**Your task**
Only the lines from the first one through the line with "S.camera = cam" should be printed, exactly as they appear.

**Data section**
--------------------

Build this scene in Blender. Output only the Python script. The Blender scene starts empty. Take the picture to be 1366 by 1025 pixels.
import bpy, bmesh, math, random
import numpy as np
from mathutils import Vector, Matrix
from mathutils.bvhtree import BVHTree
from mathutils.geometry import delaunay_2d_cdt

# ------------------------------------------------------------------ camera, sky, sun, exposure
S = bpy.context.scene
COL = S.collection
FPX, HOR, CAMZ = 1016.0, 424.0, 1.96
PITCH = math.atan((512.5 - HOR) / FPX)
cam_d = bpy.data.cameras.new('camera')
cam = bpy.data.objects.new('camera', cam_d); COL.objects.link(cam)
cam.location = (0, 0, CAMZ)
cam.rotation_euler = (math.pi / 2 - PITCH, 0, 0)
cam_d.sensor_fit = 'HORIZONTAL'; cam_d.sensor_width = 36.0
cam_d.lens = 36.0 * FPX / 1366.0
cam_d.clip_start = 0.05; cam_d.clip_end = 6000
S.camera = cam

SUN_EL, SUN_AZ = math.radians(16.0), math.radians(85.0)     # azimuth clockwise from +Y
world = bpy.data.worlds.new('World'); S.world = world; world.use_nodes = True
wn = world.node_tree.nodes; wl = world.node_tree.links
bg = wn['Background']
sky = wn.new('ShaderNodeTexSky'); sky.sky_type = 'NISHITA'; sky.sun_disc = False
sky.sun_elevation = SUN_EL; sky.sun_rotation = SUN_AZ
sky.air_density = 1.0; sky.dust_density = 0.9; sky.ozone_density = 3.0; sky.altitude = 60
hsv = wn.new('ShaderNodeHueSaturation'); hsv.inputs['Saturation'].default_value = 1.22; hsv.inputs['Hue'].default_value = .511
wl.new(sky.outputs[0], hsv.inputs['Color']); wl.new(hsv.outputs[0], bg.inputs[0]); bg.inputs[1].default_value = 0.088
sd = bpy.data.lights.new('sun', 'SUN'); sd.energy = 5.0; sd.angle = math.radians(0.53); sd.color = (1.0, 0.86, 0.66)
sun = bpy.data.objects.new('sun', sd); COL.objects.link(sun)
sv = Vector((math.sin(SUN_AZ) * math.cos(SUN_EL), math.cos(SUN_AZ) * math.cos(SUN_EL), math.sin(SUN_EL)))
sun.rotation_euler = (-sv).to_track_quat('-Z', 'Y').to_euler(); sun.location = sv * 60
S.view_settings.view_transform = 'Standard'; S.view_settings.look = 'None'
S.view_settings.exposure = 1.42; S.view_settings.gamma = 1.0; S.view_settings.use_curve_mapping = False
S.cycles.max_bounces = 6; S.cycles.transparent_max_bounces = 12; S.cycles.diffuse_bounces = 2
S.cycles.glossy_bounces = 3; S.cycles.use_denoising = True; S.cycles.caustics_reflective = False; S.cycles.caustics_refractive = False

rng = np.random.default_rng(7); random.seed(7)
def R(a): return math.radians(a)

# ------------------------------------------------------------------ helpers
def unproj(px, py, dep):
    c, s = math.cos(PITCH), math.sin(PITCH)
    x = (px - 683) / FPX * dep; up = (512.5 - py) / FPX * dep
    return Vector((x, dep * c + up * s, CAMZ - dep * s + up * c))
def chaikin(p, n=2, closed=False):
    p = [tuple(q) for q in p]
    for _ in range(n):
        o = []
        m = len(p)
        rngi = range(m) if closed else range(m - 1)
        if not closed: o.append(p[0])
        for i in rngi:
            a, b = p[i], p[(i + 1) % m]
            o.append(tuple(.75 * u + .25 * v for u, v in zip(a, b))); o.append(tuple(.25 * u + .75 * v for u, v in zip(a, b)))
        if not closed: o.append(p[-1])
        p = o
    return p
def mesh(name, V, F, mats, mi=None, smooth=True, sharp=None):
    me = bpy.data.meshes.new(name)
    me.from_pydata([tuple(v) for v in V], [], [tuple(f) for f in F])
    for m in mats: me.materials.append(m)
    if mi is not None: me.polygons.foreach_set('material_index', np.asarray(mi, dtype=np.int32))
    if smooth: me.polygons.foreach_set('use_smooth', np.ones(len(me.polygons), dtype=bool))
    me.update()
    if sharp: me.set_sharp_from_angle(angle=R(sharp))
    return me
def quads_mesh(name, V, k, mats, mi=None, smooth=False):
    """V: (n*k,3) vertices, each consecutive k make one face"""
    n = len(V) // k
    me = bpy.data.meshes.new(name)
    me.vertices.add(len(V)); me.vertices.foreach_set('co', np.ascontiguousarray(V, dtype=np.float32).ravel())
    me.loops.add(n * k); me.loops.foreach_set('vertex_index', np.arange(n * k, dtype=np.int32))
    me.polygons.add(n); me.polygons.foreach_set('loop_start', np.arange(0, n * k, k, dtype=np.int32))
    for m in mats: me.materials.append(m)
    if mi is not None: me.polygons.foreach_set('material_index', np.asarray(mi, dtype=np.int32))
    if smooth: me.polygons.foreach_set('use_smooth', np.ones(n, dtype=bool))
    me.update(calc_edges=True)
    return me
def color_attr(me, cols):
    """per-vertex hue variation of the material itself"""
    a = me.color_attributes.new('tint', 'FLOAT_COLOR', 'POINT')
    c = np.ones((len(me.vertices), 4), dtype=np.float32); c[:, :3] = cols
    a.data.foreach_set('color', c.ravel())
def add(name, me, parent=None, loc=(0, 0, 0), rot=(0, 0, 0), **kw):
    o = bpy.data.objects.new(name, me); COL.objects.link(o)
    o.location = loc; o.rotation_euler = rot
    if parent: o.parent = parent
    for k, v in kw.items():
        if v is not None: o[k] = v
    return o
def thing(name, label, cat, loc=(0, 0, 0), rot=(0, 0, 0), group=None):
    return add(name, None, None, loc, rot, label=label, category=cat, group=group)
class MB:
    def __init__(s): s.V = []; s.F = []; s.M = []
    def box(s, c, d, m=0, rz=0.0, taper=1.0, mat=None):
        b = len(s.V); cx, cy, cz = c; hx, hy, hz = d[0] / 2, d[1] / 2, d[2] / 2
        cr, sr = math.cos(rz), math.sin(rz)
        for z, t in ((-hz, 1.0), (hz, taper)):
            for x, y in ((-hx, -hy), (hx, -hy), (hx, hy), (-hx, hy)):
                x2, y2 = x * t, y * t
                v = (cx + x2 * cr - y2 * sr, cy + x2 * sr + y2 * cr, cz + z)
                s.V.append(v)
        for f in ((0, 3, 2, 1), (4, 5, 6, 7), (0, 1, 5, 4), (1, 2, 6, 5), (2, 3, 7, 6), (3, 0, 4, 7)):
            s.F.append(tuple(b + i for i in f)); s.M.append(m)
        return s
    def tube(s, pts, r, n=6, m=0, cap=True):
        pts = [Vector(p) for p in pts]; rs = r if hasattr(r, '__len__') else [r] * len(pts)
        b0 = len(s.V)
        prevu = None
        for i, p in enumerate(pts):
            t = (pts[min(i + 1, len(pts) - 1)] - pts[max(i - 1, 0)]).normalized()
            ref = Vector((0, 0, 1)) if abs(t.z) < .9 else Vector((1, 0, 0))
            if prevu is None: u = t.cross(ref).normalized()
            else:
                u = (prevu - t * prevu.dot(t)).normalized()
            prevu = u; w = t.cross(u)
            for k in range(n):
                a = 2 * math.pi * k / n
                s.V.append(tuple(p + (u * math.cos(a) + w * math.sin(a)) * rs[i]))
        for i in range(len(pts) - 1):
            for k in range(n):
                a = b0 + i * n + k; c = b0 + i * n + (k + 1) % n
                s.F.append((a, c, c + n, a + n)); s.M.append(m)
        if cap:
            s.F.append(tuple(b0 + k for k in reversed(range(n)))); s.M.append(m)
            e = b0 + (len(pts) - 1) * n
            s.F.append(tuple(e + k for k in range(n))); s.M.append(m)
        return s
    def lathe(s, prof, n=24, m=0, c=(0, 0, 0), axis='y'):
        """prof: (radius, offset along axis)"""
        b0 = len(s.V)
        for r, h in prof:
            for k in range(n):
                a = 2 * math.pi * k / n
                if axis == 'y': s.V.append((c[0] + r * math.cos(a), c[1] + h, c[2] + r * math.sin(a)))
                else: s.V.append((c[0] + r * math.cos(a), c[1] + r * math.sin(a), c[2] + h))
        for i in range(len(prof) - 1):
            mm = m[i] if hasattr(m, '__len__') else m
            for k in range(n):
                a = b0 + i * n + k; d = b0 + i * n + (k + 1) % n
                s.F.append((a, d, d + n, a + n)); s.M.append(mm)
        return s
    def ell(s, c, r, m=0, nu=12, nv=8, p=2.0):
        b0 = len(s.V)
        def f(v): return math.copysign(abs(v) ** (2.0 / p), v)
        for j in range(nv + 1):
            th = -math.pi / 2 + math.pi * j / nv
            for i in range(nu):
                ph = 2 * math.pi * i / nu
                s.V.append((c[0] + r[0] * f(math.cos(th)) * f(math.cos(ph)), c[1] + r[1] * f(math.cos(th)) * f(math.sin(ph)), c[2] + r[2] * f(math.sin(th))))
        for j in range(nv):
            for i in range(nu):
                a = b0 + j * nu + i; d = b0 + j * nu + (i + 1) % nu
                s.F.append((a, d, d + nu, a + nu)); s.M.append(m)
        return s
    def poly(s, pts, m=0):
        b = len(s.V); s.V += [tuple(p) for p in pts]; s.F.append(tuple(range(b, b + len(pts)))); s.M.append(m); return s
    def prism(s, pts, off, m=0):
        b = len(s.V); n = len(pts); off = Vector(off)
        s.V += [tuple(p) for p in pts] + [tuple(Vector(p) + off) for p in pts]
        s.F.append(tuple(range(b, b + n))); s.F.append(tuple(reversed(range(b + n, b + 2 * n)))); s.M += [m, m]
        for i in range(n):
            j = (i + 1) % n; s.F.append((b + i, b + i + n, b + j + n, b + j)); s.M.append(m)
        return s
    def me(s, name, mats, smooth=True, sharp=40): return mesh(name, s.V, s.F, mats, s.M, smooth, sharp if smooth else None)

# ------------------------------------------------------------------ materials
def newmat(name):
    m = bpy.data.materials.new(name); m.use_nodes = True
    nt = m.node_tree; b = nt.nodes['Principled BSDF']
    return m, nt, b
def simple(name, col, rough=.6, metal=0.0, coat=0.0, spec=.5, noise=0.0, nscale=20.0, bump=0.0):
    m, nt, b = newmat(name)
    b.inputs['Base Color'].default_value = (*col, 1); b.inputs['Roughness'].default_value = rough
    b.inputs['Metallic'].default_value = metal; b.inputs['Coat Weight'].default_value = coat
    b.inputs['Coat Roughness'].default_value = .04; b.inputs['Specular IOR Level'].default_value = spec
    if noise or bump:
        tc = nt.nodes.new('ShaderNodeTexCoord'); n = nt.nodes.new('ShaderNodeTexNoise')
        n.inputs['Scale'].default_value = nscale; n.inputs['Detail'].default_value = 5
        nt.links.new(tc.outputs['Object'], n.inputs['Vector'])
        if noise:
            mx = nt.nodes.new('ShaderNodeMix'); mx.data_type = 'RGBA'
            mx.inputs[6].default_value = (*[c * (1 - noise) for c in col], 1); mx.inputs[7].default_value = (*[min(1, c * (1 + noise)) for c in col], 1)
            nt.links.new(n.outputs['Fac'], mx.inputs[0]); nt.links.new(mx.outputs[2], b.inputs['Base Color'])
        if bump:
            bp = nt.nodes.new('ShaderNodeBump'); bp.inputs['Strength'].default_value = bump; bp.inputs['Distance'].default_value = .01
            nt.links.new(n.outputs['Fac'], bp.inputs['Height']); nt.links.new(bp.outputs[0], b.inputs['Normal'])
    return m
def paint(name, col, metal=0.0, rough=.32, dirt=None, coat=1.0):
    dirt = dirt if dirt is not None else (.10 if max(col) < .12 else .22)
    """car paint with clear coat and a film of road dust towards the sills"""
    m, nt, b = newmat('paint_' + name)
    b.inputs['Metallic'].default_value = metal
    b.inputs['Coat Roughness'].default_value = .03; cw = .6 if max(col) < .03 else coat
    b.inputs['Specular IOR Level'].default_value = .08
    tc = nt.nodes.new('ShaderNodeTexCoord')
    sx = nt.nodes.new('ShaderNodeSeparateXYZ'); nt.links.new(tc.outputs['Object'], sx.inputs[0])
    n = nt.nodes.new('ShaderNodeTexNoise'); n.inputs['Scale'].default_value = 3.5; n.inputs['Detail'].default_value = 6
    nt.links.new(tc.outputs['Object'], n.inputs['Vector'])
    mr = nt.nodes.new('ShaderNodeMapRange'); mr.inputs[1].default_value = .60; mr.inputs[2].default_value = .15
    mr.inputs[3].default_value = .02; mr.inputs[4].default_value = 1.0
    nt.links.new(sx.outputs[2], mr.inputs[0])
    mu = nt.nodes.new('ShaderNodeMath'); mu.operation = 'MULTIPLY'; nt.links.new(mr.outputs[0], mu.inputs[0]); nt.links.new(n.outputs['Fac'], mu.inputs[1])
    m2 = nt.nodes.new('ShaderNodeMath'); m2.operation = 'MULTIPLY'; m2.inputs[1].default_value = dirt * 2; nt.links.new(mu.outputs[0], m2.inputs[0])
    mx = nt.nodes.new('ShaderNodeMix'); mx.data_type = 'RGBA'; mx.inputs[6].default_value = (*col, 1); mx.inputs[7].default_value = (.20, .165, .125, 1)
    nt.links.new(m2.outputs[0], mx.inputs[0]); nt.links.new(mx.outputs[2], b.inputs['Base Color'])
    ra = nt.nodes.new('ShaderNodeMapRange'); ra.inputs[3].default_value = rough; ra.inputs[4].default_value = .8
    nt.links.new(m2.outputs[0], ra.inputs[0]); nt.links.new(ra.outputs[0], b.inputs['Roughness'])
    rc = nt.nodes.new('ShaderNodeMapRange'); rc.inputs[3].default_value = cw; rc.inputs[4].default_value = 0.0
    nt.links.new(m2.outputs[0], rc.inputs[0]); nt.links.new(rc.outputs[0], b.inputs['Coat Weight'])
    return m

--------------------

**Written solution**
Build this scene in Blender. Output only the Python script. The Blender scene starts empty. Take the picture to be 1366 by 1025 pixels.
import bpy, bmesh, math, random
import numpy as np
from mathutils import Vector, Matrix
from mathutils.bvhtree import BVHTree
from mathutils.geometry import delaunay_2d_cdt

# ------------------------------------------------------------------ camera, sky, sun, exposure
S = bpy.context.scene
COL = S.collection
FPX, HOR, CAMZ = 1016.0, 424.0, 1.96
PITCH = math.atan((512.5 - HOR) / FPX)
cam_d = bpy.data.cameras.new('camera')
cam = bpy.data.objects.new('camera', cam_d); COL.objects.link(cam)
cam.location = (0, 0, CAMZ)
cam.rotation_euler = (math.pi / 2 - PITCH, 0, 0)
cam_d.sensor_fit = 'HORIZONTAL'; cam_d.sensor_width = 36.0
cam_d.lens = 36.0 * FPX / 1366.0
cam_d.clip_start = 0.05; cam_d.clip_end = 6000
S.camera = cam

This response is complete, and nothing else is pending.